1975 is certainly a significant dividing line date for Norristown, but what about the others in the Schuylkill Valley?  Can we extend the 1975 dividing line to other communities despite their individual differences?  For now, let’s shift our gaze both up and down the Schuylkill, to the other “river boroughs” (yes, I know that Norristown is no longer a borough).

There is considerable evidence that suggests yes, 1975 is important to other communities.  Consider Conshohocken:  the differences between it and Norristown are considerable, and size is only one of them.  Yet the much tinier Conshohocken also had a downtown, smaller but relatively as bustling and vibrant to the local community.   The record shows that the deterioration of its downtown had reached such a point by 1965 that the Conshohocken Planning Commission asked the Montgomery County Planning Commission to develop an urban renewal plan.  In 1974 the borough received a multi-million Urban Renewal Grant and proceeded to bulldoze the 25 core acres of downtown, leveling buildings and evicting residents in the process.  We should consider this evidence that things had started to go wrong before the arrival of Section 8.  Even a superficial look at Conshohocken’s history suggests that the decline of Alan Wood Steel and Lee Tire, and the jobs they offered, might lie behind downtown’s demise.  In the case of Conshohocken, therefore, we are looking at economic, not social reasons behind the beginning of the borough’s decline.  Does that make sense to you, veterans of Conshohocken?  In thinking about this, don’t rule out the possibility that after 1975 subsidized housing played a major part in the borough’s continued decline, just try to place it in perspective.

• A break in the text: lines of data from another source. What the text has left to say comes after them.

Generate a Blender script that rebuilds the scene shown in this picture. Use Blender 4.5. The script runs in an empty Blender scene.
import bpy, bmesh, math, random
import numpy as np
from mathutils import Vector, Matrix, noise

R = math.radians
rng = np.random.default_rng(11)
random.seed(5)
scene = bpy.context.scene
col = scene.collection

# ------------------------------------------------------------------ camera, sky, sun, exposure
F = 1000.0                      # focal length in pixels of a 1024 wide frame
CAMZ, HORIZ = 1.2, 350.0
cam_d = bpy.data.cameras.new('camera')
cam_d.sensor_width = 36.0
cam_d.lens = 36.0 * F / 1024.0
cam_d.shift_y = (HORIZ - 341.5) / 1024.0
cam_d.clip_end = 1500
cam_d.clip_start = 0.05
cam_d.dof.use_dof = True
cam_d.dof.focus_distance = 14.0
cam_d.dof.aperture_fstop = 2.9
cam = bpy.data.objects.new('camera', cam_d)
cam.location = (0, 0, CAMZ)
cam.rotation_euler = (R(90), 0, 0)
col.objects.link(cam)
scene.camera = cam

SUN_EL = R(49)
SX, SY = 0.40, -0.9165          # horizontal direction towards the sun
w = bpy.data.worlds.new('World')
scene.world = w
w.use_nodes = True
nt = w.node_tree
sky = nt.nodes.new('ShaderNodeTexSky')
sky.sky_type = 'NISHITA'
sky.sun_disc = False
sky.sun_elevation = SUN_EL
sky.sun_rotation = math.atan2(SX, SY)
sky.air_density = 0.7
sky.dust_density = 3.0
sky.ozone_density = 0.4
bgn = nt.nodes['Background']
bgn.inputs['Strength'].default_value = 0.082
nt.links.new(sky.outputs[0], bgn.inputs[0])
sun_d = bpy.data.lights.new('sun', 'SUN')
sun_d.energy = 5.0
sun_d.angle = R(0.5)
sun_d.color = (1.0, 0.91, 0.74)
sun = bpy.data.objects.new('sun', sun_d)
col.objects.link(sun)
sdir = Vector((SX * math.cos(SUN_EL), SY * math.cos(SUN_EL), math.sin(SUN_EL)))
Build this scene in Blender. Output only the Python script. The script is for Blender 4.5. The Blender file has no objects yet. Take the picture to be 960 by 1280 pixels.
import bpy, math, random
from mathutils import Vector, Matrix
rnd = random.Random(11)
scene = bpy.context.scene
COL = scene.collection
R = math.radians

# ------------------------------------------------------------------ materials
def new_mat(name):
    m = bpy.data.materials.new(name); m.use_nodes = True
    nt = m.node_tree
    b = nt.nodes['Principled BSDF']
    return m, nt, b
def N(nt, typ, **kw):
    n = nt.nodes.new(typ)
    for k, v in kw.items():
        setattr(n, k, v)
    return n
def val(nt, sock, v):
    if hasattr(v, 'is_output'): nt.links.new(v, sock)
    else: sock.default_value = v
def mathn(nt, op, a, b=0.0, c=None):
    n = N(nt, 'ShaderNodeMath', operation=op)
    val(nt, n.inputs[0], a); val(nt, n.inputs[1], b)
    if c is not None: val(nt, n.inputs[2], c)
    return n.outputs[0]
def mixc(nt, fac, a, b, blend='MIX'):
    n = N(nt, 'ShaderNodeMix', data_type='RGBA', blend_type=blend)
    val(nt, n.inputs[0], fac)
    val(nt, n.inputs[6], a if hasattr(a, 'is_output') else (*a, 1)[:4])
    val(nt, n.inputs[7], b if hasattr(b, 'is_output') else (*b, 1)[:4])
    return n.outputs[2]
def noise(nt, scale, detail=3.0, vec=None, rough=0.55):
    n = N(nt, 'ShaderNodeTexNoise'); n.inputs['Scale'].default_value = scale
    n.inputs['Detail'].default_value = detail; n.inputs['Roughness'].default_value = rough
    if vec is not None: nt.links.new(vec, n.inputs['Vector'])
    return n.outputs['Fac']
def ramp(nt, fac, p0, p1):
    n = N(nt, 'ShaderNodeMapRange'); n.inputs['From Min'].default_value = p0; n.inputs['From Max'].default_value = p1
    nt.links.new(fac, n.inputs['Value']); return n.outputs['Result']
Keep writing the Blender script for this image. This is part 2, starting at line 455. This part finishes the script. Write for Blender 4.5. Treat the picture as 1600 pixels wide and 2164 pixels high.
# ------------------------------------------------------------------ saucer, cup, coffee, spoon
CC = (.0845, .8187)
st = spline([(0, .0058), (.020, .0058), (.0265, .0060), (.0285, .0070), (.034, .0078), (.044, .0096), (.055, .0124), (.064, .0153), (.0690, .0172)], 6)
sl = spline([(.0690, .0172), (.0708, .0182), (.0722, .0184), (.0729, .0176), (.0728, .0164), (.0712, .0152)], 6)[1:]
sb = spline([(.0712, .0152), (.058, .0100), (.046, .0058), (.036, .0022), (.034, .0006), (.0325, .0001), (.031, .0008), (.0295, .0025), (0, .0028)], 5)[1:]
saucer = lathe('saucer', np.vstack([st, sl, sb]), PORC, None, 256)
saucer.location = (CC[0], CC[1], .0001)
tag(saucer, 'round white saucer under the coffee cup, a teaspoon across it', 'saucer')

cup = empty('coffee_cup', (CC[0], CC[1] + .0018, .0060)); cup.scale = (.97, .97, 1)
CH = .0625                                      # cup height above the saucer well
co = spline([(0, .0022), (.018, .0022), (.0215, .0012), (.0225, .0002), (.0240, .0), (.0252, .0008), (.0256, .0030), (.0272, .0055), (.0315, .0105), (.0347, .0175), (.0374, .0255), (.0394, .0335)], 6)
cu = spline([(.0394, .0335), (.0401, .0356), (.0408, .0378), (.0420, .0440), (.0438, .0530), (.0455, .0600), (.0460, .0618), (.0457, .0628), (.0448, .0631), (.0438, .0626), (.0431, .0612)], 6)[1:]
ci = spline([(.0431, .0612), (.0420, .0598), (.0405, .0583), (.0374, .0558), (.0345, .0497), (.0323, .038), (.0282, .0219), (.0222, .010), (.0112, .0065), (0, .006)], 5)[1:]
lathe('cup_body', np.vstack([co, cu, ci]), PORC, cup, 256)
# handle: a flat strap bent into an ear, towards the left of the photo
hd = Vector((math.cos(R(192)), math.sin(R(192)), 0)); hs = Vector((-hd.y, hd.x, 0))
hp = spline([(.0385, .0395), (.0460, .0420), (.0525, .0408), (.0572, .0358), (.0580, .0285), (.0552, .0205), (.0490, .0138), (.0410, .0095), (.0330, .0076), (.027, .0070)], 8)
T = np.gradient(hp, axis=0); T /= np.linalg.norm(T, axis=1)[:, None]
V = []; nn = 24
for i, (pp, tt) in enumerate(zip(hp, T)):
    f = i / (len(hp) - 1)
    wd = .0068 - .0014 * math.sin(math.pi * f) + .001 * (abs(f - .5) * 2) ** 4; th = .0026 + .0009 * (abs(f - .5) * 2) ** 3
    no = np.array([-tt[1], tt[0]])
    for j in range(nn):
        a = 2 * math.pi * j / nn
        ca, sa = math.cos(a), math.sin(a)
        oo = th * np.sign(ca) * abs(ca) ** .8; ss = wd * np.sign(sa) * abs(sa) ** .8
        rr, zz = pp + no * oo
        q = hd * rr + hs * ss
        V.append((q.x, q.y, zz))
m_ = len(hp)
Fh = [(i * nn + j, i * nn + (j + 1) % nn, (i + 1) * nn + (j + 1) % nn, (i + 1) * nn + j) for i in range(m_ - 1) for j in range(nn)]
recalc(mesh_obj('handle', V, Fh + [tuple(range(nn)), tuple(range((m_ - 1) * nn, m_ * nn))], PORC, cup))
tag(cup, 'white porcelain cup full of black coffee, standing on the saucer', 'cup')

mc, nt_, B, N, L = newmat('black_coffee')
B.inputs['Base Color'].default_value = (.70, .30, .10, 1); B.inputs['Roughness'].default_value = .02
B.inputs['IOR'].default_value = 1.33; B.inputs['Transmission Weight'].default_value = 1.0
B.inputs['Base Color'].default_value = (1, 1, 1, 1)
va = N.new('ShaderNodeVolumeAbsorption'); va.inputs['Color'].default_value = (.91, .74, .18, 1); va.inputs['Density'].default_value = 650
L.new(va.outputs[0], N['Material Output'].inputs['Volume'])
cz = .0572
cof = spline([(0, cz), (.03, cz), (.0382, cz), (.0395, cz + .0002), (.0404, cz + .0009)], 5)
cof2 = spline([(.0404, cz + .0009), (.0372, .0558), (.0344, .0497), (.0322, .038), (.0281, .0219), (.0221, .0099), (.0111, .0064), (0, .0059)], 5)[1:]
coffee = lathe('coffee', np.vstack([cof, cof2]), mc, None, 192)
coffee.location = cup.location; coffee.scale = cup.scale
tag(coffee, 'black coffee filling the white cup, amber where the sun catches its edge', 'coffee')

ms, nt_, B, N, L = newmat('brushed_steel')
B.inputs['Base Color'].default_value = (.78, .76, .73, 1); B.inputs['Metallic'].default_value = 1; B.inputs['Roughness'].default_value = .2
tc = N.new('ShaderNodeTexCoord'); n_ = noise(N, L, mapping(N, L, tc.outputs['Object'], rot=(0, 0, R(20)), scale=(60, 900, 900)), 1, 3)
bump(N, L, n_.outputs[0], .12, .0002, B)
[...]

And what about Pottstown?  It is closer to Norristown in size than to Conshohocken, or any other river borough, for that matter.  It developed a commercial downtown second only to Norristown among Montgomery County river boroughs, one that was the hub of its own region.  Pottstown was, however, an industrial town, and thus more like Conshohocken, although not as tied to one or two major companies.  Still, the nationwide decline in our steel and automobile industries lies behind the declining fortunes of both, and those boroughs in between.  Pottstown did not engage in urban renewal to the extent that Conshohocken did, but the responses of both boroughs were more similar than that of Norristown, which repeatedly rejected the lure of government money during the time we are discussing (much to the dismay of its own planning commission, of course).  Pottstown has also experienced more population diversity than Conshohocken, and “subsidized housing” continues to be a hot topic there.  Those who remember Pottstown may simply have more (bad) options to choose from. 

There are many variables at play here.  Still, regardless of the specific date of this or of that, what we are searching for here is what people—that means you—believe to be the most important thing that happened, and when.  But what if you can’t decide on just one thing?
If you can’t, that may be because all the options you are considering actually qualify; there may be more than one event or trend, and they might be quite different, but each important in its own way.  That is why the When remains our focus for now.  It doesn’t mean we are done with subsidized housing as a suspect in our investigation.  Far from it.


So what say you veteran residents, advocates, those who moved out of either Conshohocken or Pottstown, or for that matter, any of the boroughs in between?  When did things “start to go wrong” in your town?  Was it before—or after—1975?  Remember, we said start to go wrong.  There doesn’t have to be only one thing, or even one thing at a time.  Tell me what they are, and we will get to them in this blog.